Written request -
Transcribe every line from the top down to the line with "return H+(-SP+yc*CP)/(CP+yc*SP)*y", both ends included, but not the pictures.

Collected material -
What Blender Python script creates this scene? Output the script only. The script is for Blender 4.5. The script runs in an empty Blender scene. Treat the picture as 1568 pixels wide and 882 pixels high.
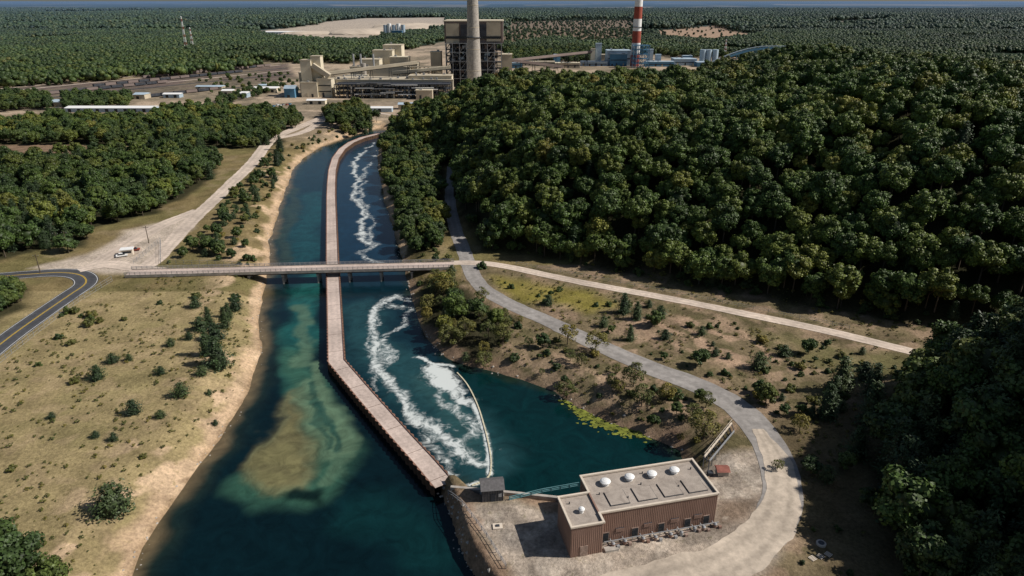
import bpy, bmesh, math, random
import numpy as np
from mathutils import Vector
rng = np.random.default_rng(7); random.seed(7)

# ---------------------------------------------------------------- survey frame
H = 100.0; PIT = math.radians(22.85); F = 1045.0
SP, CP = math.sin(PIT), math.cos(PIT)
WZ = -4.5
def G(px, py, z=0.0):
    yc = (441-py)/F; xc = (px-784)/F
    t = (H-z)/(SP-yc*CP)
    return (xc*t, (CP+yc*SP)*t)
def GL(pts, z=0.0): return [G(a, b, z) for a, b in pts]
def PX(px, y, z=0): return (px-784)/F*(CP*y+SP*(H-z))
def PZ(py, y):
    yc = (441-py)/F
    return H+(-SP+yc*CP)/(CP+yc*SP)*y

# ---------------------------------------------------------------- numpy helpers
def hsh(x, y, s): 
    v = np.sin(x*127.1+y*311.7+s*74.7)*43758.5453
    return v-np.floor(v)
def vn(x, y, s=0):
    xi, yi = np.floor(x), np.floor(y); fx, fy = x-xi, y-yi
    fx = fx*fx*(3-2*fx); fy = fy*fy*(3-2*fy)
    a = hsh(xi, yi, s); b = hsh(xi+1, yi, s); c = hsh(xi, yi+1, s); d = hsh(xi+1, yi+1, s)
    return (a*(1-fx)+b*fx)*(1-fy)+(c*(1-fx)+d*fx)*fy
def fbm(x, y, sc, o=4, s=0):
    r = 0; a = 1; t = 0
    for i in range(o):
        r = r+a*vn(x/sc*2**i+i*17.3, y/sc*2**i-i*9.1, s+i); t += a; a *= .5
    return r/t
def sst(a, b, x):
    t = np.clip((x-a)/(b-a), 0, 1); return t*t*(3-2*t)
def inside(X, Y, P):
    r = np.zeros(X.shape, bool); n = len(P)
    for i in range(n):
        x1, y1 = P[i]; x2, y2 = P[(i+1) % n]
        if y1 == y2: continue
        c = ((y1 > Y) != (y2 > Y)) & (X < (x2-x1)*(Y-y1)/(y2-y1)+x1)
        r ^= c
    return r
def dpoly(X, Y, P, closed=False):
    d = np.full(X.shape, 1e12); n = len(P)
    for i in range(n if closed else n-1):
        x1, y1 = P[i]; x2, y2 = P[(i+1) % n]
        dx, dy = x2-x1, y2-y1; L = dx*dx+dy*dy+1e-9
        t = np.clip(((X-x1)*dx+(Y-y1)*dy)/L, 0, 1)
        d = np.minimum(d, (X-x1-t*dx)**2+(Y-y1-t*dy)**2)
    return np.sqrt(d)
def sdist(X, Y, P):
    d = dpoly(X, Y, P, True); return np.where(inside(X, Y, P), -d, d)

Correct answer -
What Blender Python script creates this scene? Output the script only. The script is for Blender 4.5. The script runs in an empty Blender scene. Treat the picture as 1568 pixels wide and 882 pixels high.
import bpy, bmesh, math, random
import numpy as np
from mathutils import Vector
rng = np.random.default_rng(7); random.seed(7)

# ---------------------------------------------------------------- survey frame
H = 100.0; PIT = math.radians(22.85); F = 1045.0
SP, CP = math.sin(PIT), math.cos(PIT)
WZ = -4.5
def G(px, py, z=0.0):
    yc = (441-py)/F; xc = (px-784)/F
    t = (H-z)/(SP-yc*CP)
    return (xc*t, (CP+yc*SP)*t)
def GL(pts, z=0.0): return [G(a, b, z) for a, b in pts]
def PX(px, y, z=0): return (px-784)/F*(CP*y+SP*(H-z))
def PZ(py, y):
    yc = (441-py)/F
    return H+(-SP+yc*CP)/(CP+yc*SP)*y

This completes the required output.